▶ _Problem requirements_: Can you transcribe every line exactly and leave the pictures behind?

— START Data section —

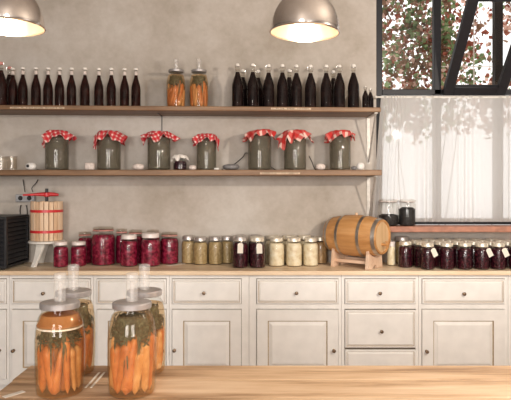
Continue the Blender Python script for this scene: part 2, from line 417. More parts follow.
vine('climbing_vine', 2.20, 0.16, 5.35, 2.0, 3.6, 850, (3.5,3,1.5,4), 0.045, 4, 'red leafed vine outside seen through the tilted window sash')
vine('climbing_vine', 2.66, 0.24, 5.35, 2.2, 3.6, 420, (1,3,6,1), 0.062, 5, 'green leafed vine outside the rightmost window bay')
vine('climbing_vine', 1.50, 0.42, 5.85, 1.95, 2.4, 120, (2,4,3,1), 0.085, 6, 'loose low vine outside, faintly seen through the left of the curtain')

# ------------------------------------------------------------------ base cabinets
CYF = 4.15
def fx(px): return (px-CX)*CYF/F
def fz(py): return CZ-(py-HY)*CYF/F
def knob(parent, px, py):
    M = Matrix.Translation(Vector((fx(px), CYF-0.012, fz(py)))-parent_loc(parent)) @ Matrix.Rotation(PI/2, 4, 'X')
    MB().lathe([(0.010,-0.004),(0.010,0.001),(0.005,0.004),(0.0045,0.014),(0.011,0.020),(0.013,0.026),(0.010,0.031),(0.002,0.033)], 16, M=M).build('knob', 'bronze', parent)
def parent_loc(o):
    v = Vector((0,0,0))
    while o: v += Vector(o.location); o = o.parent
    return v
def drawer(root, x0, x1, y0, y1, kn=None, name='drawer'):
    lo = Vector((fx(x0), CYF, fz(y1)))
    W = fx(x1)-fx(x0); H = fz(y0)-fz(y1)
    o = MB().rings(0, W, 0, H, 0, [(0.0,0.009,0),(0.003,0.012,0),(0.011,0.013,0),(0.0125,0.008,1),(0.0145,0.008,1),(0.024,0.0125,0),(0.0255,0.0140,0)], 0.02).build(name, ['cream_paint','glaze_paint'], root, loc=lo-Vector(root.location), smooth=20)
    if kn: knob(o, *kn)
def door(root, x0, x1, y0, y1, p0, p1, kn=None, ptop=321):
    lo = Vector((fx(x0), CYF, fz(y1))); W = fx(x1)-fx(x0); H = fz(y0)-fz(y1)
    ins = fz(y0)-fz(ptop)
    o = MB().rings(0, W, 0, H, 0, [(0.0,0.010,0),(0.002,0.012,0),(ins-0.004,0.012,0),(ins,0.003,1),(ins+0.0035,0.003,1),(ins+0.026,0.012,0),(ins+0.0275,0.0145,0)], 0.02).build('door', ['cream_paint','glaze_paint'], root, loc=lo-Vector(root.location), smooth=20)
    if kn: knob(o, *kn)
TOPZ = 0.905; CT = 0.032
def cabinet(b0, b1, opens, label):
    # carcass behind a face frame whose openings hold the drawers and doors
    x0, x1 = fx(b0), fx(b1); cz = TOPZ-CT
    root = empty('base_cabinet', (x0, CYF, 0)); tag(root, label, 'cabinet', 'cream kitchen base cabinets')
    W = x1-x0
    m = MB()
    m.box(0.001, W-0.001, 0.022, 0.43, 0.08, cz-0.001)       # carcass
    m.box(0.001, W-0.001, 0.05, 0.40, 0.0, 0.08)
    m.build('carcass', 'cream_paint', root)
    f = MB()
    o0, o1 = fx(opens[0])-x0, fx(opens[1])-x0
    f.box(0.001, o0-0.003, 0, 0.022, 0.08, cz-0.001); f.box(o1+0.003, W-0.001, 0, 0.022, 0.08, cz-0.001)
    f.box(o0-0.003, o1+0.003, 0, 0.022, fz(278.6)+0.002, cz-0.001)
    f.box(o0-0.003, o1+0.003, 0, 0.022, fz(309.2)+0.003, fz(303.8)-0.002)
    f.box(o0-0.003, o1+0.003, 0, 0.022, 0.08, 0.12)
    f.build('face_frame', 'cream_paint', root)
    s_ = MB().box(o0-0.003, o1+0.003, 0.019, 0.0215, 0.12, fz(278.6)+0.002)
    s_.build('backing_panel', 'seam_dark', root)
    return root
YB = HY+(CZ-0.123)*F/CYF
def std(b0, b1, a0, a1, dk, kn, label):
    r = cabinet(b0, b1, (a0, a1), label); drawer(r, a0, a1, 279, 303.6, dk); door(r, a0, a1, 309.5, YB, 0, 0, kn)
std(-84, 9.3, -78, 6.6, (-36, 292.6), (0.6, 349.8), 'cream cabinet cut by the left edge of the photo, below the black slatted box')
std(9.3, 93.5, 12.4, 90.5, (44.5, 292.8), (14.6, 349.8), 'cream cabinet below the wooden fruit press, behind the front left carrot jar')
std(93.5, 169.3, 97.3, 166.2, (131.5, 292.6), (163, 350), 'cream cabinet below the red beetroot jars, behind the right carrot jars')
std(169.3, 249, 172.4, 241.3, (204.2, 292.4), (174.8, 349.5), 'narrow cream cabinet just right of the carrot jars, knob at its door left edge')
std(249, 341.4, 256.8, 338.2, (296.2, 292.4), (333.4, 349.8), 'wide cream cabinet below the white pickle jars and left of the three-drawer unit')
r = cabinet(341.4, 418.5, (344.9, 415.4), 'cream cabinet with only drawers, below the small oak barrel')
drawer(r, 344.9, 415.4, 279, 303.6, (379.2, 292.6)); drawer(r, 344.9, 415.4, 310, 347.3, (380.8, 330.6)); drawer(r, 344.9, 415.4, 349.6, 386, (380.6, 369)); drawer(r, 344.9, 415.4, 388, YB, (380.6, 375+20+13))
std(418.5, 508, 421.9, 504.2, (462.8, 293.2), (425.8, 350.6), 'cream cabinet below the dark jam jars at the right, knob at its door left edge')
std(508, 601, 515.5, 597, (556, 292.6), (519, 350), 'cream cabinet cut by the right edge of the photo')
ct = MB().box(fx(-84)-0.01, fx(601)+0.01, 4.115, 4.598, TOPZ-CT, TOPZ)
tag(ct.build('countertop', 'counter_wood', bevel=0.006), 'long pale wooden countertop lying on the cream cabinets', 'countertop')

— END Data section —

▶ _Answer to this task_:
Continue the Blender Python script for this scene: part 2, from line 417. More parts follow.
vine('climbing_vine', 2.20, 0.16, 5.35, 2.0, 3.6, 850, (3.5,3,1.5,4), 0.045, 4, 'red leafed vine outside seen through the tilted window sash')
vine('climbing_vine', 2.66, 0.24, 5.35, 2.2, 3.6, 420, (1,3,6,1), 0.062, 5, 'green leafed vine outside the rightmost window bay')
vine('climbing_vine', 1.50, 0.42, 5.85, 1.95, 2.4, 120, (2,4,3,1), 0.085, 6, 'loose low vine outside, faintly seen through the left of the curtain')

# ------------------------------------------------------------------ base cabinets
CYF = 4.15
def fx(px): return (px-CX)*CYF/F
def fz(py): return CZ-(py-HY)*CYF/F
def knob(parent, px, py):
    M = Matrix.Translation(Vector((fx(px), CYF-0.012, fz(py)))-parent_loc(parent)) @ Matrix.Rotation(PI/2, 4, 'X')
    MB().lathe([(0.010,-0.004),(0.010,0.001),(0.005,0.004),(0.0045,0.014),(0.011,0.020),(0.013,0.026),(0.010,0.031),(0.002,0.033)], 16, M=M).build('knob', 'bronze', parent)
def parent_loc(o):
    v = Vector((0,0,0))
    while o: v += Vector(o.location); o = o.parent
    return v
def drawer(root, x0, x1, y0, y1, kn=None, name='drawer'):
    lo = Vector((fx(x0), CYF, fz(y1)))
    W = fx(x1)-fx(x0); H = fz(y0)-fz(y1)
    o = MB().rings(0, W, 0, H, 0, [(0.0,0.009,0),(0.003,0.012,0),(0.011,0.013,0),(0.0125,0.008,1),(0.0145,0.008,1),(0.024,0.0125,0),(0.0255,0.0140,0)], 0.02).build(name, ['cream_paint','glaze_paint'], root, loc=lo-Vector(root.location), smooth=20)
    if kn: knob(o, *kn)
def door(root, x0, x1, y0, y1, p0, p1, kn=None, ptop=321):
    lo = Vector((fx(x0), CYF, fz(y1))); W = fx(x1)-fx(x0); H = fz(y0)-fz(y1)
    ins = fz(y0)-fz(ptop)
    o = MB().rings(0, W, 0, H, 0, [(0.0,0.010,0),(0.002,0.012,0),(ins-0.004,0.012,0),(ins,0.003,1),(ins+0.0035,0.003,1),(ins+0.026,0.012,0),(ins+0.0275,0.0145,0)], 0.02).build('door', ['cream_paint','glaze_paint'], root, loc=lo-Vector(root.location), smooth=20)
    if kn: knob(o, *kn)
TOPZ = 0.905; CT = 0.032
def cabinet(b0, b1, opens, label):
    # carcass behind a face frame whose openings hold the drawers and doors
    x0, x1 = fx(b0), fx(b1); cz = TOPZ-CT
    root = empty('base_cabinet', (x0, CYF, 0)); tag(root, label, 'cabinet', 'cream kitchen base cabinets')
    W = x1-x0
    m = MB()
    m.box(0.001, W-0.001, 0.022, 0.43, 0.08, cz-0.001)       # carcass
    m.box(0.001, W-0.001, 0.05, 0.40, 0.0, 0.08)
    m.build('carcass', 'cream_paint', root)
    f = MB()
    o0, o1 = fx(opens[0])-x0, fx(opens[1])-x0
    f.box(0.001, o0-0.003, 0, 0.022, 0.08, cz-0.001); f.box(o1+0.003, W-0.001, 0, 0.022, 0.08, cz-0.001)
    f.box(o0-0.003, o1+0.003, 0, 0.022, fz(278.6)+0.002, cz-0.001)
    f.box(o0-0.003, o1+0.003, 0, 0.022, fz(309.2)+0.003, fz(303.8)-0.002)
    f.box(o0-0.003, o1+0.003, 0, 0.022, 0.08, 0.12)
    f.build('face_frame', 'cream_paint', root)
    s_ = MB().box(o0-0.003, o1+0.003, 0.019, 0.0215, 0.12, fz(278.6)+0.002)
    s_.build('backing_panel', 'seam_dark', root)
    return root
YB = HY+(CZ-0.123)*F/CYF
def std(b0, b1, a0, a1, dk, kn, label):
    r = cabinet(b0, b1, (a0, a1), label); drawer(r, a0, a1, 279, 303.6, dk); door(r, a0, a1, 309.5, YB, 0, 0, kn)
std(-84, 9.3, -78, 6.6, (-36, 292.6), (0.6, 349.8), 'cream cabinet cut by the left edge of the photo, below the black slatted box')
std(9.3, 93.5, 12.4, 90.5, (44.5, 292.8), (14.6, 349.8), 'cream cabinet below the wooden fruit press, behind the front left carrot jar')
std(93.5, 169.3, 97.3, 166.2, (131.5, 292.6), (163, 350), 'cream cabinet below the red beetroot jars, behind the right carrot jars')
std(169.3, 249, 172.4, 241.3, (204.2, 292.4), (174.8, 349.5), 'narrow cream cabinet just right of the carrot jars, knob at its door left edge')
std(249, 341.4, 256.8, 338.2, (296.2, 292.4), (333.4, 349.8), 'wide cream cabinet below the white pickle jars and left of the three-drawer unit')
r = cabinet(341.4, 418.5, (344.9, 415.4), 'cream cabinet with only drawers, below the small oak barrel')
drawer(r, 344.9, 415.4, 279, 303.6, (379.2, 292.6)); drawer(r, 344.9, 415.4, 310, 347.3, (380.8, 330.6)); drawer(r, 344.9, 415.4, 349.6, 386, (380.6, 369)); drawer(r, 344.9, 415.4, 388, YB, (380.6, 375+20+13))
std(418.5, 508, 421.9, 504.2, (462.8, 293.2), (425.8, 350.6), 'cream cabinet below the dark jam jars at the right, knob at its door left edge')
std(508, 601, 515.5, 597, (556, 292.6), (519, 350), 'cream cabinet cut by the right edge of the photo')
ct = MB().box(fx(-84)-0.01, fx(601)+0.01, 4.115, 4.598, TOPZ-CT, TOPZ)
tag(ct.build('countertop', 'counter_wood', bevel=0.006), 'long pale wooden countertop lying on the cream cabinets', 'countertop')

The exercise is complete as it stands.